The first person I would like to introduce to you is Helene Lange, née Schultze. Hers is the only tombstone with a Christian symbol and the most recent burial date – February 21, 1944.
Henriette Elisabeth Helene Schultze was born on September 9th, 1874, in Wohlau (it is not known which one, as there were three places with that name: Wołów in Lower Silesia, Wola in Silesia, and Lelkowo in Warmia-Masuria) as the daughter of Georg Wilhelm Schultze, a secret government counselor, and Caroline Elisabeth, née Augustin, residents of Sopot (Zoppot).

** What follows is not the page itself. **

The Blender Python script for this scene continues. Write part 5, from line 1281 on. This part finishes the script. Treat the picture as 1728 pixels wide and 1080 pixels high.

First page of the marriage certificate of Helene Schultze / Source: State Archives in Wrocław, Jelenia Góra branch

On May 23, 1896, 19-year-old Helene married Adalbert Edward Wilhelm Lange in Sopot. He was a 24-year-old second lieutenant from the 3rd Grenadier Regiment of King Frederick William II of Prussia, residing in Königsberg and born in Parnau (Pärnu), Estonia. He was the son of merchant Adalbert Eduard Lange and Maria Sternberg, who were living in Szczecin at that time.
The young couple lived with Helene’s parents in their villa at Eissenhardtstrasse 9 (now Chopin Street) in Sopot, as indicated by the 1922 address book and Georg Schultze’s death certificate.

Excerpt from the Sopot address book, 1922

On April 30, 1920, Helene arrived at the Civil Registry Office in Sopot to report that her father, Georg Schultze, a secret government official born in Gdańsk (Danzig), son of Philipp, also a secret official, and Henrietta née Hoffmann, had passed away the day before, on April 29 at 7:30 PM, at the age of 78.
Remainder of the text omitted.